L’idea di De Angelis sembra essere quella di costruire un Carnage in salsa presepiale e forse è proprio quello il limite: le tensioni familiari, epurate della sottile ironia eduardiana, sfociano spesso in violenti attacchi di ira che limitano il raggio d’azione del lavoro circoscrivendo la complessità del testo originario. Esempio lampante di tale logica è la messa in scena del rapporto tra Luca e suo fratello Pasquale interpretato da Tony Laudadio, in cui la complicità fraterna quasi scompare in favore di una più fredda tolleranza.
La messa in scena del regista classe 1978 è sicuramente coraggiosa e più riuscita quando prova ad eliminare completamente il substrato teatrale della commedia, cioè quando prova ad accoltellare l’Eduardo tele-teatrale, ad esempio nei rari momenti girati in esterna in cui si sostanzia una maestosa messa in scena del potere delle immagini, mentre risulta più didascalica quando po’ di questo coraggio viene meno e si rischia di sfociare in qualcosa che non è né teatrale e né televisivo. La televisione che fa teatro deve avere il coraggio di essere televisiva, parafrasando ancora Abruzzese, cioè di sfruttare al massimo il linguaggio televisivo e a volte questo, nel lavoro pur apprezzabile trasmesso ieri sera, si perde.
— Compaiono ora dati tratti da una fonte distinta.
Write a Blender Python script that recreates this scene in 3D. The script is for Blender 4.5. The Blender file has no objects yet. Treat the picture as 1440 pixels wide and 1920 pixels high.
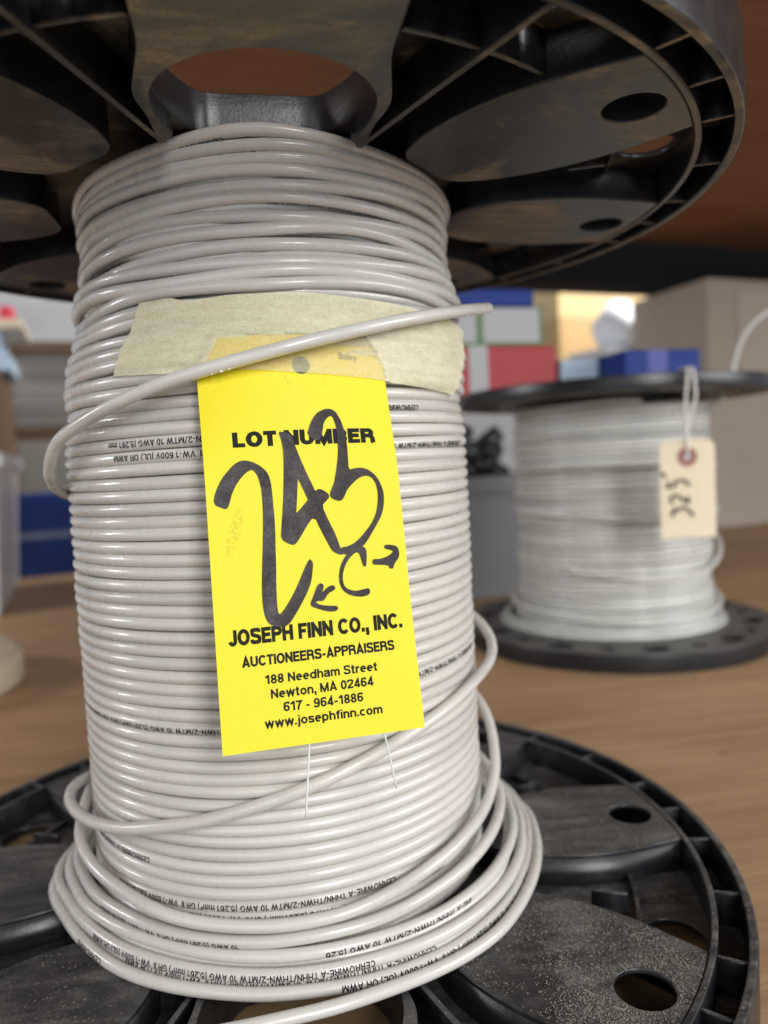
import bpy, bmesh, math, random
from math import sin, cos, pi, radians as R
from mathutils import Vector, Matrix, noise
random.seed(7)
sc = bpy.context.scene
col = sc.collection

# ------------------------------------------------------------------ camera
EYE = Vector((0.0, -0.304, 0.18))
YAW, PITCH, ROLL, FPX = 0.1425, -0.0680, -0.0502, 1398.3
cy, sy, cp, sp, cr, sr = cos(YAW), sin(YAW), cos(PITCH), sin(PITCH), cos(ROLL), sin(ROLL)
fw = Vector((sy * cp, cy * cp, sp)); r0 = Vector((cy, -sy, 0)); u0 = r0.cross(fw)
rt = cr * r0 + sr * u0; up = -sr * r0 + cr * u0
cam_d = bpy.data.cameras.new('camera'); cam = bpy.data.objects.new('camera', cam_d); col.objects.link(cam)
cam.matrix_world = Matrix(((rt.x, up.x, -fw.x, EYE.x), (rt.y, up.y, -fw.y, EYE.y), (rt.z, up.z, -fw.z, EYE.z), (0, 0, 0, 1)))
cam_d.sensor_fit = 'VERTICAL'; cam_d.sensor_height = 36.0; cam_d.lens = FPX / 1920 * 36
cam_d.clip_start = 0.01; cam_d.clip_end = 60
cam_d.dof.use_dof = True; cam_d.dof.focus_distance = 0.214; cam_d.dof.aperture_fstop = 7.6
sc.camera = cam

# ------------------------------------------------------------------ light
w = bpy.data.worlds.new('World'); sc.world = w; w.use_nodes = True
bg = w.node_tree.nodes['Background']
bg.inputs['Color'].default_value = (0.80, 0.87, 1.0, 1); bg.inputs['Strength'].default_value = 0.42
def area(name, loc, target, sx, sy_, power, colr):
    d = bpy.data.lights.new(name, 'AREA'); d.shape = 'RECTANGLE'; d.size = sx; d.size_y = sy_; d.energy = power; d.color = colr
    o = bpy.data.objects.new(name, d); col.objects.link(o); o.location = loc
    o.rotation_euler = (Vector(target) - Vector(loc)).to_track_quat('-Z', 'Y').to_euler()
    return o
area('aisle_light', (0.62, -2.2, 0.95), (0.0, 0, 0.12), 0.50, 1.5, 36, (1.0, 0.985, 0.96))
area('aisle_light_second', (-1.5, -2.4, 1.0), (0, 0, 0.15), 2.2, 1.8, 17, (0.96, 0.98, 1.0))
area('rear_aisle_light', (1.5, 1.55, 1.9), (1.12, 2.1, 0.55), 0.5, 0.4, 75, (1.0, 0.97, 0.92))
area('end_aisle_light', (2.0, -0.9, 0.85), (0.45, 0.25, 0.0), 1.3, 1.1, 33, (0.98, 0.985, 1.0))
area('left_background_fill', (-1.3, 0.2, 0.6), (-0.45, 1.5, 0.3), 0.5, 0.3, 13, (0.95, 0.97, 1.0))  # added fill between the shelves, brightens the bin and boxes at left
sc.view_settings.view_transform = 'Standard'; sc.view_settings.look = 'None'
sc.view_settings.gamma = 1; sc.view_settings.exposure = 0.12; sc.view_settings.use_curve_mapping = False

# ------------------------------------------------------------------ helpers
def tag(o, label=None, cat=None, group=None, kind=None):
    if label: o['label'] = label
    if cat: o['category'] = cat
    if group: o['group'] = group
    if kind: o['kind'] = kind
    return o
def empty(name, loc, label=None, cat=None, group=None, rz=0):
    o = bpy.data.objects.new(name, None); col.objects.link(o); o.location = loc; o.rotation_euler = (0, 0, rz)
    o.empty_display_size = 0.02
    return tag(o, label, cat, group)
def obj(name, bm, m, parent=None, smooth=False, loc=None, rz=0.0):
    me = bpy.data.meshes.new(name); bm.to_mesh(me); bm.free()
    if smooth:
        for p in me.polygons: p.use_smooth = True
    me.materials.append(m)
    o = bpy.data.objects.new(name, me); col.objects.link(o)
    if parent: o.parent = parent
    if loc is not None: o.location = loc
    o.rotation_euler = (0, 0, rz)
    return o
def lerp_tab(tab, x):
    if x <= tab[0][0]: return tab[0][1]
    for (a, b), (c, d) in zip(tab, tab[1:]):
        if x <= c: return b + (d - b) * (x - a) / (c - a)
    return tab[-1][1]
def catmull(pts, n):
    out = []
    P = [Vector(p) for p in pts]
    for i in range(len(P) - 1):
        a, b, c, d = P[max(i - 1, 0)], P[i], P[i + 1], P[min(i + 2, len(P) - 1)]
        for k in range(n):
            t = k / n
            out.append(0.5 * ((2 * b) + (c - a) * t + (2 * a - 5 * b + 4 * c - d) * t * t + (3 * b - a - 3 * c + d) * t ** 3))
    out.append(P[-1]); return out
def chaikin(l):
    o = []
    for i in range(len(l)):
        a, b = l[i], l[(i + 1) % len(l)]
        o += [(a[0] * .75 + b[0] * .25, a[1] * .75 + b[1] * .25), (a[0] * .25 + b[0] * .75, a[1] * .25 + b[1] * .75)]
    return o
def tube(bm, pts, rad, n=12, axis=None, caps=True):
    """round tube along pts; frame = outward from the axis point (or from z)"""
    rings = []
    N = len(pts)
    for i, p in enumerate(pts):
        t = (pts[min(i + 1, N - 1)] - pts[max(i - 1, 0)])
        if t.length < 1e-9: t = Vector((0, 0, 1))
        t.normalize()
        o_ = Vector((p.x - (axis[0] if axis else 0), p.y - (axis[1] if axis else 0), 0)) if axis is not None else Vector((0.31, -0.9, 0.29))
        o_ = (o_ - t * o_.dot(t))
        if o_.length < 1e-6: o_ = t.orthogonal()
        o_.normalize(); b = t.cross(o_)
        r_ = rad(i / (N - 1)) if callable(rad) else rad
        rings.append([bm.verts.new(p + r_ * (cos(2 * pi * k / n) * o_ + sin(2 * pi * k / n) * b)) for k in range(n)])
    for a, b in zip(rings, rings[1:]):
        for k in range(n):
            bm.faces.new((a[k], b[k], b[(k + 1) % n], a[(k + 1) % n]))
    if caps:
        bm.faces.new(rings[0]); bm.faces.new(list(reversed(rings[-1])))
def from_curve(bm, cu, mat=None):
    """evaluate a temporary curve/text object into bm, through an optional vertex map"""
    o = bpy.data.objects.new('temporary', cu); col.objects.link(o)
    dg = bpy.context.evaluated_depsgraph_get(); dg.update()
    me = bpy.data.meshes.new_from_object(o.evaluated_get(dg))
    if mat is not None:
        for v in me.vertices: v.co = mat(v.co)
    bm.from_mesh(me); bpy.data.meshes.remove(me)
    bpy.data.objects.remove(o); 
    if isinstance(cu, bpy.types.Curve): bpy.data.curves.remove(cu)
def area2(l): return sum(l[i][0] * l[(i + 1) % len(l)][1] - l[(i + 1) % len(l)][0] * l[i][1] for i in range(len(l)))
def slab(bm, outer, holes, z0, z1, bev=0.0, mp=None):
    cu = bpy.data.curves.new('outline', 'CURVE'); cu.dimensions = '2D'; cu.fill_mode = 'BOTH'
    h = (z1 - z0) / 2
    if h > 0:
        cu.extrude = h - bev; cu.bevel_depth = bev; cu.bevel_resolution = 2; cu.offset = -bev
    for k, l in enumerate([outer] + list(holes)):
        l = list(l)
        if (area2(l) > 0) != (k == 0): l.reverse()
        s = cu.splines.new('POLY'); s.points.add(len(l) - 1); s.use_cyclic_u = True
        for q, p in zip(s.points, l): q.co = (p[0], p[1], 0, 1)
    zc = (z0 + z1) / 2
    from_curve(bm, cu, mp if mp else (lambda c: Vector((c.x, c.y, c.z + zc))))
def circle(r, n=96, cx=0, cy_=0): return [(cx + r * cos(2 * pi * k / n), cy_ + r * sin(2 * pi * k / n)) for k in range(n)]
def box(bm, x0, x1, y0, y1, z0, z1, bev=0.0, M=None):
    r = bmesh.ops.create_cube(bm, size=1)
    for v in r['verts']:
        v.co = Vector(((x0 + x1) / 2 + v.co.x * (x1 - x0), (y0 + y1) / 2 + v.co.y * (y1 - y0), (z0 + z1) / 2 + v.co.z * (z1 - z0)))
    vs = r['verts']
    if bev:
        es = list({e for v in vs for e in v.link_edges})
        rr = bmesh.ops.bevel(bm, geom=es, offset=bev, segments=2, affect='EDGES', profile=0.5)
        vs = list({v for f in rr['faces'] for v in f.verts} | {v for v in vs if v.is_valid})
    if M is not None:
        for v in vs:
            if v.is_valid: v.co = M @ v.co

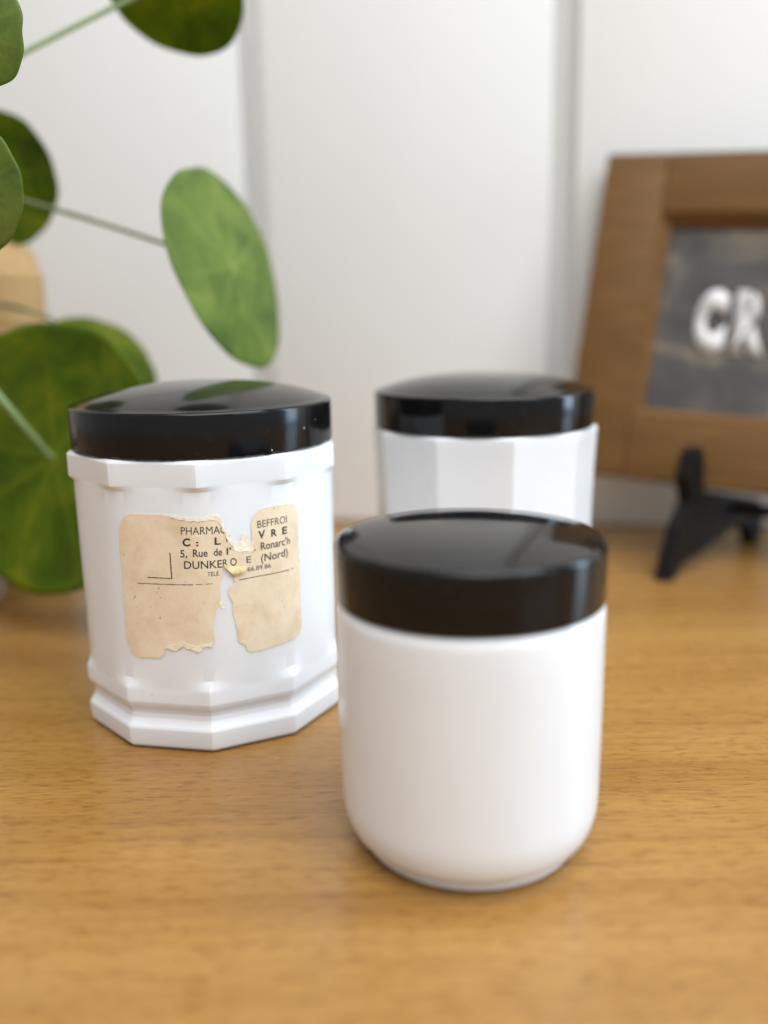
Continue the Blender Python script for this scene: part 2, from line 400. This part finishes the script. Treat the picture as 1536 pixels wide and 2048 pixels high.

L’eleganza del tocco di De Angelis e di Massimo Gaudioso, coautore della sceneggiatura, è però innegabile e consiste nell’aver preso un testo che agli occhi dei più appare sacro, averlo profanato, riportato all’uso, fatto ricircolare nelle sue linee generali e le sue possibili rimesse in scena ma rispettandone il manga primigenio, e di averlo cesellato in immagini spesso ammalianti. Consiste cioè nell’aver avuto il coraggio di fare Eduardo senza Eduardo per rispettare Eduardo, e se qualcosa stona poco importa. Alla fine è comunque ancora Eduardo che vince perché ci costringe a rispondere ancora una volta all’interrogativo: “Ce piace ‘o presepio?”, a qualcuno si e a qualcuno no; a noi, anche se è un presepe poco tradizionale, in fondo è piaciuto.